→ Given request
Return the lines that follow, exactly as they appear, from the first through the one containing "for y in (-1.3, 1.35): MB().cyl((s"; no pictures are to be included.

→ Source data
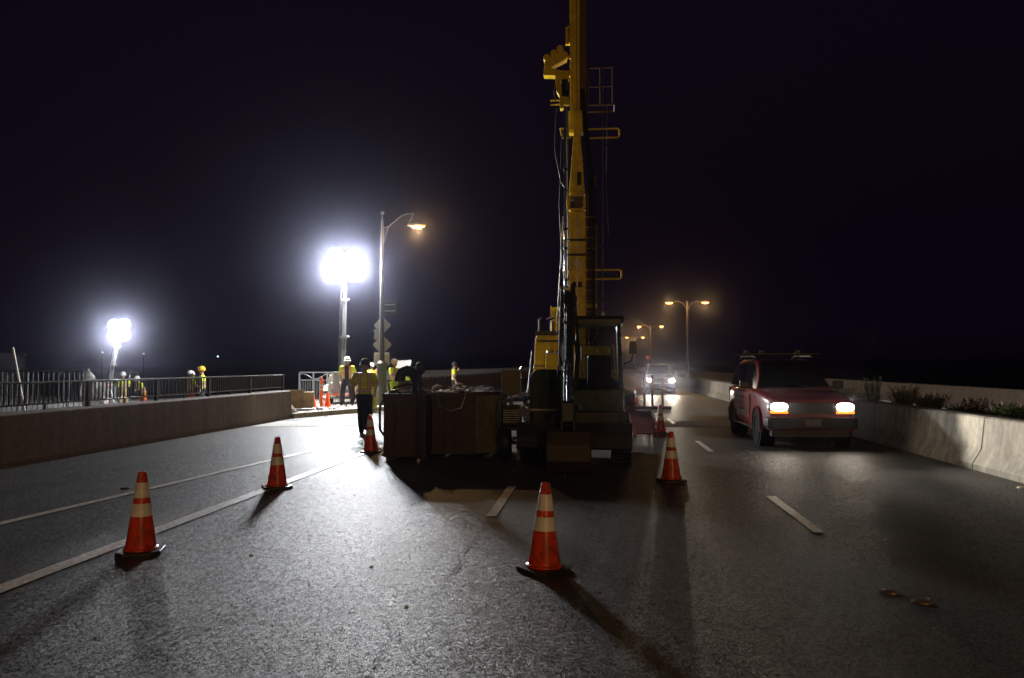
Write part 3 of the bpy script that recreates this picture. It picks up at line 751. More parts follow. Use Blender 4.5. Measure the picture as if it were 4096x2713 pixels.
    for s in (-.3, .3): MB().tube([(s * 1.1, -1.0, 1.215), (s * .3, -.95, 1.27), (s - .35 * (1 if s > 0 else -1), -.92, 1.3)], .012, 5).build('wiper', M_black, t)
    if full:
        rk = bpy.data.objects.new('roof_rack', None); COL.objects.link(rk); rk.parent = t; rk.location = (0, 0, .09)
        for s in (-1, 1): MB().tube([(s * .62, -.1, 1.74), (s * .64, 0, 1.8), (s * .64, 1.6, 1.8), (s * .62, 1.75, 1.74)], .022, 8).build('side_rail', M_blackp, rk, smooth=True)
        for y in (.12, 1.25):
            MB().bb(-.86, .86, y - .03, y + .03, 1.83, 1.865).build('crossbar', M_blackp, rk, bevel=.01)
            for s in (-.64, .64): MB().box((s, y, 1.825), (.08, .1, .06)).build('bar_foot', M_blackp, rk, bevel=.01)
        for s in (-.8, -.45, .35): MB().box((s, .12, 1.9), (.1, .14, .07)).build('ski_clamp', M_blackp, rk, bevel=.015)
    return t
P_red = mat('red_car_paint', (0.23, 0.011, 0.004), 0.35, var=.04, coat=.6)
P_silver = mat('silver_car_paint', (0.4, 0.38, 0.34), 0.3, metal=.4, var=.1, coat=.5)
suv('dark red suv with roof rack and headlights on, driving towards the viewer at right', (4.25, 18.3, 0), 0, P_red, lamp_w=900, spill=.006)
suv('pale far car with dazzling headlights coming down the right lane beyond the cones', (3.7, 47.5, 0), 0, P_silver, full=False, scale=.96, lamp_w=420, beam=(5, -4, 44, .9), spill=.6)
# tail lamp of a car far off
t = thing('far_car', 'tiny far car with a red tail lamp beside the excavator cab', 'car', (1.0, 92, 0))
MB().loft([rrect(0, y, a, b, w, .12, .05) for y, a, b, w in ((-2.1, .4, .95, .8), (-1.8, .3, 1.0, .86), (2, .3, 1.0, .86), (2.2, .45, .9, .8))]).build('body', P_silver, t, smooth=True)
MB().loft([rrect(0, y, a, b, w, .1, .1) for y, a, b, w in ((-1.5, .9, 1.05, .76), (-1.0, .9, 1.42, .7), (.6, .9, 1.42, .7), (1.2, .9, 1.05, .76))]).build('cabin', MATS['dark_car_glass'], t, smooth=True)
for s in (-1, 1):
    MB().box((s * .68, -2.13, .78), (.26, .05, .14)).build('tail_light', E_red, t)
    for y in (-1.3, 1.35): MB().cyl((s * .7, y, .32), (s * .88, y, .32), .32, n=16).build('wheel', M_black, t)

# ------------------------------------------------------------------ mini excavator facing the viewer
ex = thing('mini_excavator', 'dark green mini excavator facing the viewer with its boom folded up and bucket down', 'excavator', (-.365, 14.4, 0))
def stadium(y0, y1, z0, z1, n=8):
    r = (z1 - z0) / 2; c = (z0 + z1) / 2; P = []
    for i in range(n + 1): a = R(-90 + 180 * i / n); P.append((y1 - r + r * math.cos(a), c + r * math.sin(a)))
    for i in range(n + 1): a = R(90 + 180 * i / n); P.append((y0 + r + r * math.cos(a), c + r * math.sin(a)))
    return P
def track(parent, x0, x1, y0, y1, z1, m, pad=.09):
    inner = stadium(y0 + .03, y1 - .03, .03, z1 - .03)
    o = MB().prism(inner, x0 + .015, x1 - .015).build('track', m, parent)
    # grouser pads round the belt
    P = stadium(y0 + .015, y1 - .015, .015, z1 - .015, 12); L = [0]; Q = P + [P[0]]
    for a, b_ in zip(Q[:-1], Q[1:]): L.append(L[-1] + math.dist(a, b_))
    g = MB(); k = int(L[-1] / pad)
    for i in range(k):
        d = i * L[-1] / k
        j = max(q for q in range(len(L) - 1) if L[q] <= d); f = (d - L[j]) / max(1e-6, L[j + 1] - L[j])
        y = Q[j][0] + (Q[j + 1][0] - Q[j][0]) * f; z = Q[j][1] + (Q[j + 1][1] - Q[j][1]) * f
        an = math.atan2(Q[j + 1][1] - Q[j][1], Q[j + 1][0] - Q[j][0])
        g.box(((x0 + x1) / 2, y, z), (x1 - x0, pad * .55, .045), rx=an)
    gp = g.build('track_pads', m, parent); gp['kind'] = 'stuff'
    for i in range(5):
        y = y0 + .3 + (y1 - y0 - .6) * i / 4
        for xs in (x0 + .008, x1 - .008): MB().cyl((xs - .012, y, z1 * .42), (xs + .012, y, z1 * .42), z1 * .27, n=16).build('road_wheel', M_blackp, o)
    return o
for s in (-1, 1): track(ex, min(s * .62, s * .95), max(s * .62, s * .95), -1.15, 1.1, .56, M_black)
MB().bb(-.615, .615, -.55, .55, .26, .5).build('undercarriage', M_blackp, ex, bevel=.02)
MB().cyl((0, 0, .5), (0, 0, .66), .46, n=28).build('slew_ring', M_blackp, ex)
# dozer blade, raised
bl = MB(); bl.prism([(-1.72, .30), (-1.78, .34), (-1.70, .52), (-1.76, .74), (-1.72, .75), (-1.655, .52)], -.94, .94); blade = bl.build('dozer_blade', M_blackp, ex, bevel=.006)
for s in (-1, 1): MB().box((s * .35, -1.2, .42), (.12, 1.0, .13), rx=R(-4)).build('blade_arm', M_blackp, ex, bevel=.01)
# upper structure
pl = MB(); pts = [(-.86, -.62), (-.74, -.72), (.74, -.72), (.88, -.62), (.9, .6), (.7, .95), (0, 1.08), (-.7, .95), (-.88, .6)]
n = len(pts); pl.add([(x, y, .66) for x, y in pts] + [(x, y, .86) for x, y in pts], [tuple(range(n - 1, -1, -1)), tuple(range(n, 2 * n))] + [(i, (i + 1) % n, n + (i + 1) % n, n + i) for i in range(n)])
MB_pl = pl.build('platform', M_blackp, ex, bevel=.02)
# rounded hood beside the boom
hp = [(-.82, .862), (-.82, 1.42), (-.79, 1.52), (-.72, 1.585), (-.62, 1.6), (-.27, 1.6), (-.26, .862)]
hood = MB().prism_y(hp, -.6, .62).build('hood', M_grn, ex, bevel=.025, seg=3)
MB().bb(-.72, -.36, -.612, -.6005, .9, 1.0).build('hood_vent', M_blackp, hood)
for k in range(5): MB().bb(-.70, -.38, -.622, -.6125, .91 + k * .018, .918 + k * .018).build('vent_slat', M_grn, hood)
MB().tube([(-.75, -.55, 1.6), (-.75, -.55, 1.66), (-.55, -.55, 1.66), (-.55, -.55, 1.6)], .012, 6).build('grab_rail', M_steel, hood)
MB().bb(-.87, -.2, -.66, -.602, .865, .9).build('step_plate', M_steel, hood)
rear = MB().prism_y([(-.82, .862), (-.82, 1.3), (-.7, 1.42), (.7, 1.42), (.86, 1.3), (.86, .862)], .63, 1.05).build('counterweight', M_grn, ex, bevel=.04)
# cab
cx0, cx1, cy0, cy1 = -.06, .86, -.62, .6
cab = bpy.data.objects.new('cab', None); COL.objects.link(cab); cab.parent = ex
def post(p, q, r=.03, m=M_grn): return MB().tube([p, q], r, 8).build('pillar', m, cab)
zf, zr = .862, 2.42
for x, y, xt, yt in ((cx0 + .04, cy0 + .04, cx0 + .1, cy0 + .14), (cx1 - .04, cy0 + .04, cx1 - .1, cy0 + .14), (cx0 + .04, cy1 - .04, cx0 + .08, cy1 - .06), (cx1 - .04, cy1 - .04, cx1 - .08, cy1 - .06)):
    post((x, y, zf), (xt, yt, zr), .034)
MB().loft([rrect((cx0 + cx1) / 2, y, zr - .01, zr + h, w, .03) for y, h, w in ((cy0 - .1, .06, .4), (cy0 + .02, .13, .46), (cy1 - .1, .14, .46), (cy1, .1, .44))]).build('roof', M_blackp, cab, smooth=True)
GL = glass('cab_glass', (.55, .6, .6))
MB().bb(cx0 + .09, cx1 - .09, cy0 + .05, cy0 + .056, 1.25, 2.38).build('front_pane', GL, cab)
MB().bb(cx1 - .07, cx1 - .064, cy0 + .14, cy1 - .1, 1.3, 2.38).build('side_pane', GL, cab)
MB().bb(cx0 + .07, cx0 + .076, cy0 + .14, cy1 - .1, 1.3, 2.38).build('side_pane', GL, cab)
MB().bb(cx0 + .02, cx1 - .02, cy0 + .0, cy0 + .04, zf, 1.24).build('front_panel', M_grn, cab, bevel=.01)
MB().bb(cx1 - .04, cx1, cy0 + .06, cy1, zf, 1.28).build('door', M_grn, cab, bevel=.01)
MB().bb(cx1 + .001, cx1 + .02, cy0 + .15, cy0 + .22, 1.1, 1.2).build('door_handle', M_blackp, cab)
seat = MB().box((.42, .15, 1.2), (.48, .45, .14)).build('seat', M_blackp, cab, bevel=.04)
MB().box((.42, .38, 1.55), (.46, .12, .62), rx=R(-8)).build('seat_back', M_blackp, cab, bevel=.05)
for s in (.22, .62): MB().tube([(s, -.25, .95), (s, -.28, 1.3), (s, -.22, 1.42)], .014, 6).build('lever', M_chrome, cab)
for x in (.12, .7): MB().tube([(x, cy0 + .08, 1.5), (x, cy0 + .03, 1.55), (x - .03, cy0 + .03, 2.0), (x - .03, cy0 + .09, 2.05)], .014, 6).build('grab_bar', M_steel, cab)
MB().tube([(.15, cy0 + .06, 2.2), (.45, cy0 + .02, 1.9), (.7, cy0 + .05, 1.75)], .008, 5).build('wiper', M_black, cab)
MB().tube([(cx1, cy0 + .1, 1.7), (cx1 + .12, cy0 - .05, 1.75), (cx1 + .14, cy0 - .08, 1.9)], .012, 6).build('mirror_arm', M_black, cab)
MB().box((cx1 + .14, cy0 - .1, 1.98), (.13, .04, .22)).build('mirror', M_blackp, cab, bevel=.015)
# boom, arm, bucket (plane x = -.13)
BX = -.13
MB().prism([(-.62, .68), (-1.02, .72), (-1.02, 1.0), (-.62, 1.02)], BX - .14, BX + .14).build('swing_post', M_grn, ex, bevel=.02)
boom = MB().prism([(-.8, .92), (-1.0, .92), (-.93, 1.6), (-.98, 2.1), (-1.12, 2.6), (-1.28, 2.84), (-1.42, 2.86), (-1.45, 2.74), (-1.22, 2.45), (-1.2, 2.1), (-1.14, 1.75), (-1.12, 1.55), (-.78, 1.5)], BX - .085, BX + .085).build('boom', M_grn, ex, bevel=.012)
arm = MB().prism([(-1.3, 2.92), (-1.52, 2.9), (-1.64, 2.55), (-1.98, 1.3), (-2.18, .72), (-2.05, .66), (-1.8, 1.25), (-1.44, 2.35), (-1.28, 2.66)], BX - .075 + .05, BX + .075 + .05).build('arm', M_grn, ex, bevel=.012)
for x, z in ((BX - .13, 2.78), (BX - .13, .95)): MB().cyl((x, -1.4 if z > 2 else -.9, z), (x + .31, -1.4 if z > 2 else -.9, z), .05, n=14).build('pivot_pin', M_chrome, boom)
def ram(p, q, r, f=.58, dx=0.0):
    p = Vector(p); q = Vector(q); p.x += dx; q.x += dx; m_ = p.lerp(q, f)
    c = MB().cyl(p, m_, r, n=14).build('hydraulic_ram', M_grn, ex, smooth=True)
    MB().cyl(m_, q, r * .55, n=12).build('piston_rod', M_chrome, c, smooth=True)
    MB().cyl(m_ - (q - p).normalized() * .05, m_ + (q - p).normalized() * .02, r * 1.15, n=14).build('gland', M_chrome, c)
ram((BX - .12, -1.06, .88), (BX - .12, -1.22, 2.2), .05)
ram((BX + .0, -1.0, 2.25), (BX + .0, -1.44, 3.0), .045, .65)
ram((BX + .05, -1.66, 2.62), (BX + .05, -2.22, 1.1), .045, .6)
MB().prism([(-2.2, 1.12), (-2.26, 1.08), (-2.3, .8), (-2.24, .76)], BX - .03, BX + .13).build('bucket_link', M_blackp, ex)
for k, dx in enumerate((-.1, -.075, .115, .14, .165)):
    MB().tube([(BX + dx, -1.0, 1.1 + .05 * k), (BX + dx * 1.3, -1.25, 1.9), (BX + dx, -1.36, 2.6), (BX + dx * .8, -1.5, 2.98 + .02 * k), (BX + dx * .8, -1.68, 2.7), (BX + dx * .9, -1.85, 2.0)], .012, 6).build('hydraulic_hose', M_black, ex, smooth=True)
for z, y in ((2.95, -1.42), (2.6, -1.56), (2.4, -1.62)): MB().box((BX + .02, y, z), (.26, .1, .05)).build('hose_clamp', M_steel, ex, bevel=.008)
bk = MB()
prof = [(-2.0, .66), (-2.32, .64), (-2.42, .45), (-2.44, .2), (-2.36, .03), (-2.2, .0), (-1.98, .02)]
ins = [(-2.02, .62), (-2.3, .6), (-2.385, .43), (-2.4, .21), (-2.33, .06), (-2.2, .03), (-1.99, .045)]
k = len(prof); shell = prof + ins[::-1]
bk.prism(shell, -.39, .27)
bk.prism(prof, -.405, -.3902); bk.prism(prof, .2702, .285)
bucket = bk.build('bucket', mat('bucket_steel', (.022, .015, .01), .55, var=.4, scale=5, dirt=(.04, .018, .008), dscale=3, damt=.8, bump=.3), ex, bevel=.006)
for i in range(5): MB().box((-.35 + i * .145, -1.92, .03), (.06, .16, .04)).build('tooth', M_steel, bucket)
MB().bb(BX - .06, BX - .035, -2.28, -2.02, .66, .82).build('bucket_ear', M_rust, bucket); MB().bb(BX + .135, BX + .16, -2.28, -2.02, .66, .82).build('bucket_ear', M_rust, bucket)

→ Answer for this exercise
Write part 3 of the bpy script that recreates this picture. It picks up at line 751. More parts follow. Use Blender 4.5. Measure the picture as if it were 4096x2713 pixels.
    for s in (-.3, .3): MB().tube([(s * 1.1, -1.0, 1.215), (s * .3, -.95, 1.27), (s - .35 * (1 if s > 0 else -1), -.92, 1.3)], .012, 5).build('wiper', M_black, t)
    if full:
        rk = bpy.data.objects.new('roof_rack', None); COL.objects.link(rk); rk.parent = t; rk.location = (0, 0, .09)
        for s in (-1, 1): MB().tube([(s * .62, -.1, 1.74), (s * .64, 0, 1.8), (s * .64, 1.6, 1.8), (s * .62, 1.75, 1.74)], .022, 8).build('side_rail', M_blackp, rk, smooth=True)
        for y in (.12, 1.25):
            MB().bb(-.86, .86, y - .03, y + .03, 1.83, 1.865).build('crossbar', M_blackp, rk, bevel=.01)
            for s in (-.64, .64): MB().box((s, y, 1.825), (.08, .1, .06)).build('bar_foot', M_blackp, rk, bevel=.01)
        for s in (-.8, -.45, .35): MB().box((s, .12, 1.9), (.1, .14, .07)).build('ski_clamp', M_blackp, rk, bevel=.015)
    return t
P_red = mat('red_car_paint', (0.23, 0.011, 0.004), 0.35, var=.04, coat=.6)
P_silver = mat('silver_car_paint', (0.4, 0.38, 0.34), 0.3, metal=.4, var=.1, coat=.5)
suv('dark red suv with roof rack and headlights on, driving towards the viewer at right', (4.25, 18.3, 0), 0, P_red, lamp_w=900, spill=.006)
suv('pale far car with dazzling headlights coming down the right lane beyond the cones', (3.7, 47.5, 0), 0, P_silver, full=False, scale=.96, lamp_w=420, beam=(5, -4, 44, .9), spill=.6)
# tail lamp of a car far off
t = thing('far_car', 'tiny far car with a red tail lamp beside the excavator cab', 'car', (1.0, 92, 0))
MB().loft([rrect(0, y, a, b, w, .12, .05) for y, a, b, w in ((-2.1, .4, .95, .8), (-1.8, .3, 1.0, .86), (2, .3, 1.0, .86), (2.2, .45, .9, .8))]).build('body', P_silver, t, smooth=True)
MB().loft([rrect(0, y, a, b, w, .1, .1) for y, a, b, w in ((-1.5, .9, 1.05, .76), (-1.0, .9, 1.42, .7), (.6, .9, 1.42, .7), (1.2, .9, 1.05, .76))]).build('cabin', MATS['dark_car_glass'], t, smooth=True)
for s in (-1, 1):
    MB().box((s * .68, -2.13, .78), (.26, .05, .14)).build('tail_light', E_red, t)
    for y in (-1.3, 1.35): MB().cyl((s * .7, y, .32), (s * .88, y, .32), .32, n=16).build('wheel', M_black, t)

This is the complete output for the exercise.